"Many artists are monsters in real life."
I had to step away from the thread so that I would not get drawn into a flame war with a pack of trolls. But. At the risk of playing Captain Obvious, let me just tie on that cape for a moment and shout into the void that "Many PEOPLE are monsters in real life."
As an artist, myself; I am sick to death of our culture's need to separate the artists from the rest of the pack. I'm exhausted by this culture's demands that we be mad, wild-eyed geniuses --irascible, depressed, manic, depraved, and my personal favorite: Starving.
Artists represent a cross-section of humanity. Like any other group of people, some of us are Brilliant, and some of us are Boring. Some are Deep, some Shallow. Angry and Joyful. Angels and Demons. Activists, and Criminals.

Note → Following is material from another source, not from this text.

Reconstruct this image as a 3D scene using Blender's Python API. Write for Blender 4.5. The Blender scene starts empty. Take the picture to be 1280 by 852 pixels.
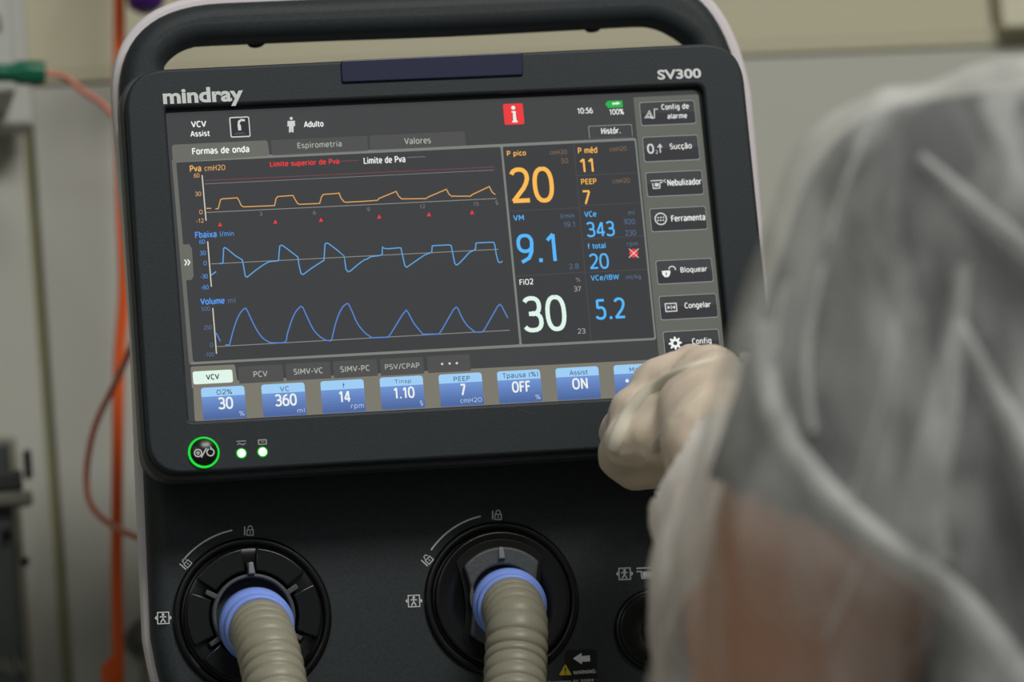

And not simply one or the other, but often both, many all. All at once. We are human beings, just like the rest of you.
This is a sensitive subject to me, especially because I was raised within a fundamentalist culture (another cross-section of humanity) where I was brought up with the understanding that artists are "Lazy. Selfish. Evil." That the arts are a vain, and a sinful , pursuit. Sinful. And that went double for women artists (How dare they step out of their assigned roles in service to The Men. How dare they discover, and use, their own voices!). Fundamentalists use and abuse women and children, ruthlessly and in the name of their god. It would be easy for me to label them all "Monsters" and mentally move on from them. It would also be childishly reductive, and cruelly dismissive. It would not help the women and children who have been and are being abused. It would not help the abusers, who obviously need help of some kind, if they can justify behavior like that to themselves.
Throwing the word "Monster" at an individual, or at a group, does about as much good as throwing around words like "Lib-Tard" or "Snowflake" --It makes you look lazy and snide. It doesn't encourage the thoughtful debate or the concrete actions that make the world better. It doesn't absolve you of YOUR responsibility, YOUR contributions, to the human race, of which you are a part, and in which, even your smallest actions have consequences for us all.
At the end of the day; we are all human beings. Even the ones we don't like. Even the ones we despise. At the end of the day, your attempts to separate yourself as somehow 'more human' from a group you deem as 'less human' --your attempts to dehumanize others only betrays, and advertises, your own personal lack of humanity. We need compassion. We need education. We need thoughtful debate.
We need to hold Artists to a higher standard in the same way we need to hold Politicians to a higher standard. Doctors. Lawyers. Police. Clergy. Bakers of Wedding Cakes. You. And Me. We level up together, or not at all.